На следующее утро все офицеры полка были собраны в штабе для изучения мобилизационных дневников, хранившихся в несгораемом шкафу. Закипела работа, полк стал походить на какой-то гигантский муравейник.
Через два дня пришла телеграмма о всеобщей мобилизации русской армии. Захватив с собой в положенный мне по штатам парный экипаж начальника хозяйственной части и казначея полка, я отправился в отделение государственного банка и вскрыл сейф, в котором хранились деньги, предназначенные на мобилизационные расходы.
В тот же день все офицеры полка получили подъемные, походные, суточные и жалованье - за месяц вперед и на покупку верховых лошадей теми, кому они были положены по штатам военного времени. Я, как командир полка, получил, кроме того, и на приобретение двух обозных лошадей и дорожного экипажа.

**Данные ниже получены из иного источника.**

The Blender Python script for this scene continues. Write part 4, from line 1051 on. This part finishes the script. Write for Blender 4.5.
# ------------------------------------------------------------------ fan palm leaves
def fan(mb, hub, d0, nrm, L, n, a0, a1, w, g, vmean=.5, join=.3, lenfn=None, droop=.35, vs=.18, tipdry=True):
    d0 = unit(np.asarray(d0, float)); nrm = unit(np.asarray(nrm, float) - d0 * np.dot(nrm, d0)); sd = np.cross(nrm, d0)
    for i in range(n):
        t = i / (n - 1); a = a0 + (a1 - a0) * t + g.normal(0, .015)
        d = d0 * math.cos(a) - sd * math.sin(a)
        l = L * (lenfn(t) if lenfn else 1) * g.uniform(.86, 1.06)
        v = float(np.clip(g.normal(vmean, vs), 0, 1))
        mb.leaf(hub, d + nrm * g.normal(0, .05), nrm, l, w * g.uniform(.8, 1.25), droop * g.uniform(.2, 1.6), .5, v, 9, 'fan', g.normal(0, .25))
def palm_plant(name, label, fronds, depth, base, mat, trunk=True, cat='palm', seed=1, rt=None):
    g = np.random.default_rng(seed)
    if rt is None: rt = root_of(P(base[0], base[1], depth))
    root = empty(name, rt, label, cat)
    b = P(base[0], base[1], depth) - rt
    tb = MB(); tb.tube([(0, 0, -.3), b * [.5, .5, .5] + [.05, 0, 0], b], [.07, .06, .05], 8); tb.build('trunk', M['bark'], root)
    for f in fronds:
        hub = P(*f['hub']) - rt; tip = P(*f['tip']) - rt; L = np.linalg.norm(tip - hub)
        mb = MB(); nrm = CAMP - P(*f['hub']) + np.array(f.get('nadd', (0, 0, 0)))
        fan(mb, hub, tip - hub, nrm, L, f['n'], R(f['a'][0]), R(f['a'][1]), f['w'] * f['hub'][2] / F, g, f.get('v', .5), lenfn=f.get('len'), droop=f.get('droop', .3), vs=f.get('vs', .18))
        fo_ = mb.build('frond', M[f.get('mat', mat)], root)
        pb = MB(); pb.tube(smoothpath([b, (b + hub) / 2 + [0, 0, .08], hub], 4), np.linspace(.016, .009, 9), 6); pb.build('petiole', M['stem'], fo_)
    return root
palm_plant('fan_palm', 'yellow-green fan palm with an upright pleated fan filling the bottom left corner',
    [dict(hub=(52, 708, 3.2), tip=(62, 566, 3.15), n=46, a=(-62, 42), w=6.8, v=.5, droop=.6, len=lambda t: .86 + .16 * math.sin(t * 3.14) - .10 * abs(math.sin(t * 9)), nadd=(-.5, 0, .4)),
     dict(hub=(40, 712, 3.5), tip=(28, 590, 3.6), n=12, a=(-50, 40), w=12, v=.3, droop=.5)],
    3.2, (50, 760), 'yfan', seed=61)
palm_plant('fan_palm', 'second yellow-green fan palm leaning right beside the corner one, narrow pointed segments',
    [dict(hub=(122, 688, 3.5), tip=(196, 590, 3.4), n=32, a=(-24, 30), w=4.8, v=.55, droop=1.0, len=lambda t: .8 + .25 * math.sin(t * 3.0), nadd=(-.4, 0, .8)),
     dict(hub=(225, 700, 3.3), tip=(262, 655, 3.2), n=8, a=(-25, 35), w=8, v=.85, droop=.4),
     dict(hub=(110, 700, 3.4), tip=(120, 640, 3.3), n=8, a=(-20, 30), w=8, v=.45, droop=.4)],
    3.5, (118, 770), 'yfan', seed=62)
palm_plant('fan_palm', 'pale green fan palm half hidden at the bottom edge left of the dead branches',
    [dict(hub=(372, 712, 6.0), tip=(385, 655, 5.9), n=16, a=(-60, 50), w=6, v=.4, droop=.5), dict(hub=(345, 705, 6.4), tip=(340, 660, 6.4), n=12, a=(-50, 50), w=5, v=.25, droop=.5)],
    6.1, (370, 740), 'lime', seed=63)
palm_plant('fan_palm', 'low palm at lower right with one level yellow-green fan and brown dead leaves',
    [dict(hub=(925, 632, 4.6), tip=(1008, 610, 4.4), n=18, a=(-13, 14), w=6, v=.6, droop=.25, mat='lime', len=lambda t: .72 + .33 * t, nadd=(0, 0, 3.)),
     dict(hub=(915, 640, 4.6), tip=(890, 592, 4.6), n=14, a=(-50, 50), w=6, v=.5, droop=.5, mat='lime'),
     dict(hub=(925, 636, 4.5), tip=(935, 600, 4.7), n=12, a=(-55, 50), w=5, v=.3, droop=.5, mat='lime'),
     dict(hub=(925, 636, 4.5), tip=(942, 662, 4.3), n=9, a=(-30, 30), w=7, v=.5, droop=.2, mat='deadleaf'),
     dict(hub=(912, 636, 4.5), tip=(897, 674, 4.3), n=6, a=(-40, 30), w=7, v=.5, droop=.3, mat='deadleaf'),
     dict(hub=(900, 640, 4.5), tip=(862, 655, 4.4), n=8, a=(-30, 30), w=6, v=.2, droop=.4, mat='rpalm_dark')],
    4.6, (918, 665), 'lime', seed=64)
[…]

Приказ о мобилизации породил в полку множество взволнованных разговоров, но с кем придется воевать, никто еще не знал, и только 20 июля стало известно, что Германия объявила войну России. Несколько позже до Чернигова, наконец, дошло, Что Наряду с Германией войну России объявила и Австро-Венгрия, и нам было объявлено, что XXI армейский корпус, в состав которого входил 176-й Переволоченский полк, должен выступать в поход против австро-венгерской армии.
В полк тем временем начали прибывать запасные. По военно-конской повинности уже поступали и лошади. С конского завода, что находился близ города в Глебове, я получил отлично выезженную под верх золотистую кобылу. Полукровку эту мой кучер Гетманец впоследствии назвал "Равой", двух других коней - "Львовом" и "Золочовом", и, таким образом, небольшая конюшня эта, сохранявшаяся у меня даже в первые месяцы после Октябрьской революции, долго еще напоминала мне о давно минувших сражениях в Галиции.
К утру пятого дня своей мобилизации полк был готов к походу. Я приказал вывести его на ближайшее к казармам поле и построить в резервном порядке, то есть два батальона впереди и два во второй линии в затылок первым с пулеметной и другими командами и готовым для похода обозом на положенных местах.
В пять часов дня я подъехал к полку, встреченный бравурными звуками военной музыки. Медные до умопомрачительного блеска начищенные трубы полкового оркестра торжественно горели на солнце, приодетые, вымывшиеся накануне в бане солдаты застыли во взятом на меня равнении, блестели выравненные в ниточку штыки, несмотря на жару, на солдатах были надеты через плечо скатки, и, право, построившийся на поле четырехбатальонный, полностью укомплектованный по штатам военного времени пехотный полк не мне одному представлялся внушительным и восхитительным зрелищем.